Neither path is superior. Each rewards different priorities.

 

Timing: The Silent Driver of Outcomes

Internal succession typically requires earlier planning—often years—to:

  • Develop leaders
  • Arrange financing
  • Test readiness

External succession is more sensitive to:

  • Market conditions
  • Industry trends
  • Business performance at the time of sale

Waiting too long narrows options on both fronts.

 

Hybrid Approaches: Keeping the Baton in Motion

Some owners pursue blended strategies:

  • Selling a minority stake to private equity (a recapitalization, meaning partial liquidity while staying involved)
  • Grooming internal leaders while exploring external interest
  • Allowing management to roll over equity alongside an outside buyer

Hybrid paths preserve flexibility and reduce regret.

 

Common Mistakes Michigan Owners Make

Across both paths, several issues recur:

  • Assuming family or employees want—and can afford—to buy
  • Overestimating internal readiness
  • Waiting until fatigue or crisis forces action
  • Treating succession as a single decision instead of a process

Most failed successions are not about bad intentions—they’re about late planning.

 

The Advisor’s Role: Turning Options Into Decisions

An experienced advisor does more than explain choices.

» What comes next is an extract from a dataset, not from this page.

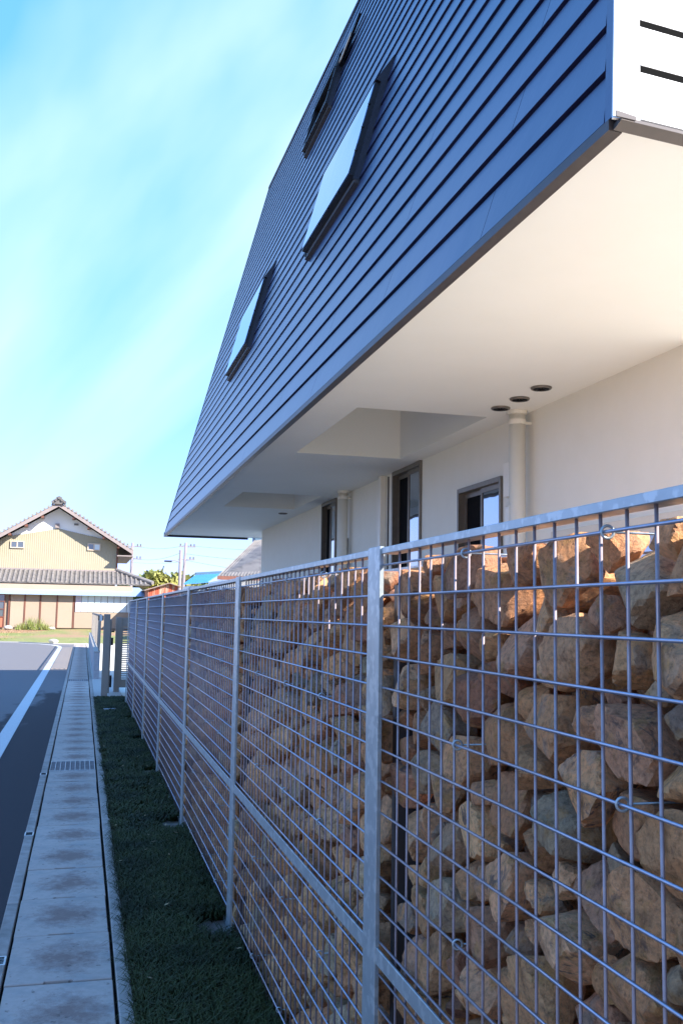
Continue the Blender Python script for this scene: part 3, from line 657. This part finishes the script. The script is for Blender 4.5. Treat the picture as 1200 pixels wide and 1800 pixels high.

For example, consider a Michigan manufacturer choosing between an MBO and a private equity sale. An advisor can:

  • Model financial outcomes under both scenarios
  • Assess leadership readiness objectively
  • Identify deal-structure risks (such as earnouts, which tie part of the price to future performance)
  • Coordinate tax, legal, and estate considerations

The goal is clarity—before emotions or urgency take over.

 

Final Thoughts: Succession Is a Handoff, Not a Finish Line

Succession is not the end of the business story; it’s a transition between chapters.

The right exit path is the one that aligns with:

  • Your financial needs
  • Your people
  • Your tolerance for change
  • Your vision of what comes next

For Michigan business owners, the key takeaway is this: the earlier you clarify your priorities, the more control you have over the handoff.